La Corte sottolinea che nel descritto sviluppo normativo l’imposizione è sempre risultata strutturata in modo graduato in rapporto alla prossimità familiare tra il disponente e il beneficiario, senza che a ciò abbia fatto eccezione nemmeno la riforma del 2001: nell’imposta sulle successioni e donazioni attraverso aliquote differenziate; in quella del 2001 con la selezione dei soggetti passivi.

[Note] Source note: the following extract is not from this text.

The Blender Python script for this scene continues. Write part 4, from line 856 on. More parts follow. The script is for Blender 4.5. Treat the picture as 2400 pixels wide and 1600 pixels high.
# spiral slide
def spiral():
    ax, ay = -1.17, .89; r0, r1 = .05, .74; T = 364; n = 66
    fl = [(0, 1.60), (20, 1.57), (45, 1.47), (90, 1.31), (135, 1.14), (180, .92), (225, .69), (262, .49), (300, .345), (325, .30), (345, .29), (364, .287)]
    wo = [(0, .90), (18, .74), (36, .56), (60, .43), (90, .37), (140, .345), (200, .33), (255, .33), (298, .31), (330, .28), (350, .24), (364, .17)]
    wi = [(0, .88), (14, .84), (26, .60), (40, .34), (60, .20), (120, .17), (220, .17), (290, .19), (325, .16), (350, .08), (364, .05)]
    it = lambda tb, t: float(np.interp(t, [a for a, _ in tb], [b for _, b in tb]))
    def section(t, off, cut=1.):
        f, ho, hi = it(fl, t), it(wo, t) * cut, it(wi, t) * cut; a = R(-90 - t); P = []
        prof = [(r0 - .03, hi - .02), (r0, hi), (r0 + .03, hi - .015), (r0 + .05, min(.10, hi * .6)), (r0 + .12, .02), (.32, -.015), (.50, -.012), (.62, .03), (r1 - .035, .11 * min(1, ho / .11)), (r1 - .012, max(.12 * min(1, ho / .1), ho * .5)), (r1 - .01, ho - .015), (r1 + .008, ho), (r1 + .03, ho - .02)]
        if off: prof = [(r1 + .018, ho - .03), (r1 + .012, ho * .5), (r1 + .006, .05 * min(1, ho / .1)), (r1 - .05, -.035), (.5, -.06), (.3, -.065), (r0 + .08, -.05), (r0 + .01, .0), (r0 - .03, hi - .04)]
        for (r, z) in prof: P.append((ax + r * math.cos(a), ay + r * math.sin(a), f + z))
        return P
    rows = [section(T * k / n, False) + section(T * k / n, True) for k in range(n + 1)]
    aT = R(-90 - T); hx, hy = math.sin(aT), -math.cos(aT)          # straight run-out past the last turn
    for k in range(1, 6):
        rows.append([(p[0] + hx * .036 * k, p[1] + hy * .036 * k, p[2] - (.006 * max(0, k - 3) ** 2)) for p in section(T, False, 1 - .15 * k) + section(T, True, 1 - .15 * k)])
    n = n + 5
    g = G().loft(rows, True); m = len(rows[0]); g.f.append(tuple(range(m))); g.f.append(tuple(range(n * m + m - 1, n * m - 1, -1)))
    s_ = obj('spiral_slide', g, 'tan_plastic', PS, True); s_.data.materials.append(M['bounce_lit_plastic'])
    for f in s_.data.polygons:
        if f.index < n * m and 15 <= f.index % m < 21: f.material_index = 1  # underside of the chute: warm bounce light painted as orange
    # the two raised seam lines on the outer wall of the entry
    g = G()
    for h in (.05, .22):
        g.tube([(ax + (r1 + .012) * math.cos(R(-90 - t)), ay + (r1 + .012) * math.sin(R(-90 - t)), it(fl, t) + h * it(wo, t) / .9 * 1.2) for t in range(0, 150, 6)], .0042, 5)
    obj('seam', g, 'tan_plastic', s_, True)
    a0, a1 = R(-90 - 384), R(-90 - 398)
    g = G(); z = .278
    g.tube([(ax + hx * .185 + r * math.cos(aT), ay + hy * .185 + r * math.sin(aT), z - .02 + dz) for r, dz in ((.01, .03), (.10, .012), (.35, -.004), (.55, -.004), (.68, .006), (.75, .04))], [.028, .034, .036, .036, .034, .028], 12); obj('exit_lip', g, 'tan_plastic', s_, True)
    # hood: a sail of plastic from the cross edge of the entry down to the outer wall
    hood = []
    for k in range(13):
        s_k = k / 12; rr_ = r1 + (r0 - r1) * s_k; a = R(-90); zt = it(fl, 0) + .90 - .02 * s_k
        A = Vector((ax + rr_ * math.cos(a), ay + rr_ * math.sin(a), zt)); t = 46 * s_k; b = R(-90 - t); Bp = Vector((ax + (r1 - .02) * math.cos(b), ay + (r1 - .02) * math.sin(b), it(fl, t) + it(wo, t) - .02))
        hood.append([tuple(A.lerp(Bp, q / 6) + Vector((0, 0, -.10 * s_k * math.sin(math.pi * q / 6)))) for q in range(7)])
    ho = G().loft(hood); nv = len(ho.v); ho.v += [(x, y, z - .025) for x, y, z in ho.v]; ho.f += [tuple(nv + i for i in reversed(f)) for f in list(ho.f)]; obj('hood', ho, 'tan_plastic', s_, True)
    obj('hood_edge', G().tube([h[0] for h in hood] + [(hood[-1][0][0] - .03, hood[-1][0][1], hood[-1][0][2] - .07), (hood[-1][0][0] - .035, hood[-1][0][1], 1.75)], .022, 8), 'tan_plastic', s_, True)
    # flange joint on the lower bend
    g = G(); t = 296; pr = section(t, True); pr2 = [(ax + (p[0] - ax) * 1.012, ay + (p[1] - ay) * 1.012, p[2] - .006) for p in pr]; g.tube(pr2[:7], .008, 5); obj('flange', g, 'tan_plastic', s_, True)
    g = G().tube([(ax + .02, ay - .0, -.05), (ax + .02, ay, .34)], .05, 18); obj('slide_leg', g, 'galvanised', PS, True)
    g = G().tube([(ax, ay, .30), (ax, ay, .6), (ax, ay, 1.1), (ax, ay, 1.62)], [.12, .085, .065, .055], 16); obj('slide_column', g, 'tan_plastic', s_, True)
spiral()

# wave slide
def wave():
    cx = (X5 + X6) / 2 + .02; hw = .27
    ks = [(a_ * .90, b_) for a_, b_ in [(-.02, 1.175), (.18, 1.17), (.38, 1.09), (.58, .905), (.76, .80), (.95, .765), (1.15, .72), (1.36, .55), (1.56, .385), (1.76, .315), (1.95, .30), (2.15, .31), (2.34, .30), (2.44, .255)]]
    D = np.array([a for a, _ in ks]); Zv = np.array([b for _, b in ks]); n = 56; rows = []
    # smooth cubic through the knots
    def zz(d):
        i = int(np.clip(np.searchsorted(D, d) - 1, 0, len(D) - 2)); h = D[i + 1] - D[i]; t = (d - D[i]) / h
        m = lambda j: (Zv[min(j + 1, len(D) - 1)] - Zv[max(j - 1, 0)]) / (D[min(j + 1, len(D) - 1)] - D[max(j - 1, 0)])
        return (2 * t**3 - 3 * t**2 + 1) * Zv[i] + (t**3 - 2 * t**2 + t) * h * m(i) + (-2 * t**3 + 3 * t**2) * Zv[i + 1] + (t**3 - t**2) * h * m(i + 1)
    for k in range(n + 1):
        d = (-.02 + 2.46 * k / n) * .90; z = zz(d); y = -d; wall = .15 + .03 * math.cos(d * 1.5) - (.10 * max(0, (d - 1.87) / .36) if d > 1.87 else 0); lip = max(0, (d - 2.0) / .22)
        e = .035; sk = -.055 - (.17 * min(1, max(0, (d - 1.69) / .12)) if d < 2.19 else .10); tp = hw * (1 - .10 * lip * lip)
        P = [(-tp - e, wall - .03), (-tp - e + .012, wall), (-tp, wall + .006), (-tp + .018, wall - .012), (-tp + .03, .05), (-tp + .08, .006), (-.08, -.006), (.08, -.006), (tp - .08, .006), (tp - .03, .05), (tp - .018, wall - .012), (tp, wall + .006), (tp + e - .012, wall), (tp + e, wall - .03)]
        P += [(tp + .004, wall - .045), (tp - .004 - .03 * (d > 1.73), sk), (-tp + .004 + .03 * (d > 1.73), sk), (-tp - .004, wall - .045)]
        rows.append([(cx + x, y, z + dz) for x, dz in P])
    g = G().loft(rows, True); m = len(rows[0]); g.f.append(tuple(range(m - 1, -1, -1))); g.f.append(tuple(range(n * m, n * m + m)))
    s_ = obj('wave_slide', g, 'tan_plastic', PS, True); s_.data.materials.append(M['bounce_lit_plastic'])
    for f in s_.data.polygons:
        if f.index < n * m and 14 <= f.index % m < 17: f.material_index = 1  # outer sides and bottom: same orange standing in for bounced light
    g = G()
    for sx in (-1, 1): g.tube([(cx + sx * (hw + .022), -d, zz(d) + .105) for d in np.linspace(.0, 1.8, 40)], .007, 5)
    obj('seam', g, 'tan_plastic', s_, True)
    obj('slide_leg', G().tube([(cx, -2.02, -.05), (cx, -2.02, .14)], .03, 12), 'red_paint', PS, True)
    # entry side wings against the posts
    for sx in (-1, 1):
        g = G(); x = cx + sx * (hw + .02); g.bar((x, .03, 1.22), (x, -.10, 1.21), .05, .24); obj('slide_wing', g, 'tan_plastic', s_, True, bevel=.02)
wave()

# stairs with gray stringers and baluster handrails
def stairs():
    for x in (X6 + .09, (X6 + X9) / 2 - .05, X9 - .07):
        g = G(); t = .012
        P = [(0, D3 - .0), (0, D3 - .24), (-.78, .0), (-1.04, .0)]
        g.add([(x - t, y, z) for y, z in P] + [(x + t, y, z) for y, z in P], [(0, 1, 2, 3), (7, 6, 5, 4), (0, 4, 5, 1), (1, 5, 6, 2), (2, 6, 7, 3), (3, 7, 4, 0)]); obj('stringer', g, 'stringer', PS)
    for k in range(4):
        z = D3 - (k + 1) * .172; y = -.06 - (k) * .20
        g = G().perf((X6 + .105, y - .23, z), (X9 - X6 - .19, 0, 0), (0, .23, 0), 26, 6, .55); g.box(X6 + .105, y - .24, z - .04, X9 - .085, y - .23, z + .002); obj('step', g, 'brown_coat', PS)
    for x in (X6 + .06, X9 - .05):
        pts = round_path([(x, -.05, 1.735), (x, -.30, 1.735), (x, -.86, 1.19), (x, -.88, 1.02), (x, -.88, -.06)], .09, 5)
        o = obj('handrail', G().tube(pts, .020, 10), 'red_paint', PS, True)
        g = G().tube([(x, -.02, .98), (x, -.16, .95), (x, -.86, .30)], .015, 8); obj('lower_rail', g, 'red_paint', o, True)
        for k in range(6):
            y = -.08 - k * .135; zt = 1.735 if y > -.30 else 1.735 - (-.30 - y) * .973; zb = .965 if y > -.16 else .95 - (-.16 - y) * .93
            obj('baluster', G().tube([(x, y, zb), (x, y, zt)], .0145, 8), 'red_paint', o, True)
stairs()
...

Tanto premesso, la descritta selezione dei soggetti passivi, in quanto coerente con il presupposto, rientra nell’esercizio del potere discrezionale del legislatore tributario (su tale discrezionalità, ex multis, sentenze n. 288 del 2019 e n. 269 del 2017), che ha costantemente graduato, come si è visto, l’imposizione in ragione della prossimità familiare tra il disponente e il beneficiario. La selezione dei soggetti passivi trova inoltre, nel caso di specie, una non irragionevole giustificazione anche nell’esigenza di limitare l’impatto finanziario della riforma del 2001, come risulta dai lavori preparatori.

CONCLUSIONI

La Corte afferma che non risulta, quindi, superato il confine della non manifesta irragionevolezza, nel cui àmbito soltanto può legittimamente esercitarsi la discrezionalità del legislatore: il fatto che la norma abbia inteso selezionare i soggetti passivi del prelievo in esame in ragione della prossimità dei vincoli familiari, individuando il grado e i limiti di tale prossimità e tenendo adeguatamente conto dell’impatto finanziario di tale selezione, esclude l’arbitrarietà della disciplina censurata (in generale sul confine della non manifesta irragionevolezza, sentenze n. 153 del 2017 e n. 111 del 2016).

In conclusione, non ritenuta è ravvisabile, in relazione all’art. 13, comma 2, della legge n. 383 del 2001, una lesione del principio di eguaglianza: le situazioni e le rationes delle normative poste in comparazione risultano, infatti, eterogenee, sia intrinsecamente, sia in rapporto con la fattispecie del giudizio principale (ex plurimis, sulla necessaria omogeneità dei termini da porre a raffronto, sentenza n. 236 del 2017).